Écrire, c’est affirmer par les mots sa révolte contre le monde en même temps que contre la mort : celle du père, du petit frère, celle revécue mille fois de Robert quelque part dans le froid de l’Est. La mort aussi, atroce, de l’enfant mort-né de son ventre pendant la guerre. Révolte multiforme, donc. Marguerite a résisté, dans le réseau Mitterrand, puis a adhéré au Parti communiste dans les catacombes, attirée par un communisme total, fusionnel, prométhéen. Elle a souhaité la mort des Allemands mais, en même temps, ne peut s’empêcher de respecter la transgression chez certains collaborateurs qui, certes, méritent leur sort. Elle ne peut non plus s’empêcher de défendre ces femmes tondues, car elle comprend la radicalité de leurs choix physiques.
Elle écrira, donc. Elle ne sera plus la « femme de lettres » de la rue Saint-Benoît, qui y tenait sa « ruche », mais l’écrivain. Écrire malgré l’impossibilité d’écrire que semblent hurler Hiroshima et les camps. Et Vircondelet n’en parle pas, mais là se dévoile déjà la femme qui répondra, à son amour qui prétend le contraire, qu’elle a tout vu à Hiroshima. « Continuer à écrire, voilà l’aveu de la guerre. »
Vircondelet nous permet de comprendre que l’écriture de Duras est tout sauf intimiste. Qu’elle est, paradoxalement, une écriture ultra-politique. C’est l’écriture d’insurrection contre ce que la guerre a fiché en elle : le sentiment d’une révolte, sans limite autre que l’enveloppe des mots, contre la souffrance humaine.
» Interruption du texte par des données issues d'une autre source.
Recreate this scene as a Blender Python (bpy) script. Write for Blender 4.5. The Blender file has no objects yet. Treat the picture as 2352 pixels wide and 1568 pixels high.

S’il a voulu écrire un livre qui ressemble à Marguerite Duras, car il fusionne tous les sentiments, ne distingue pas entre la fureur politique et la passion de la chair, il n’a pas commis l’erreur d’essayer d’écrire comme Marguerite, ce qui l’aurait condamné à l’échec, au pastiche, à la parodie à contrecœur. L’écriture du roman opte ainsi pour une certaine sobriété, tenue, nette, qui laisse tout de même sa place à la couleur poétique qu’impose Duras. C’est ainsi un bel hommage, d’un drôle de genre – un roman ayant vocation de compléter une biographie –, que livre Alain Vircondelet. C’est une nouvelle femme qui naît en 1945 à l’intérieur même de la femme de l’exil et des pertes irrémédiables. Du feu de la guerre a surgi le Phoenix.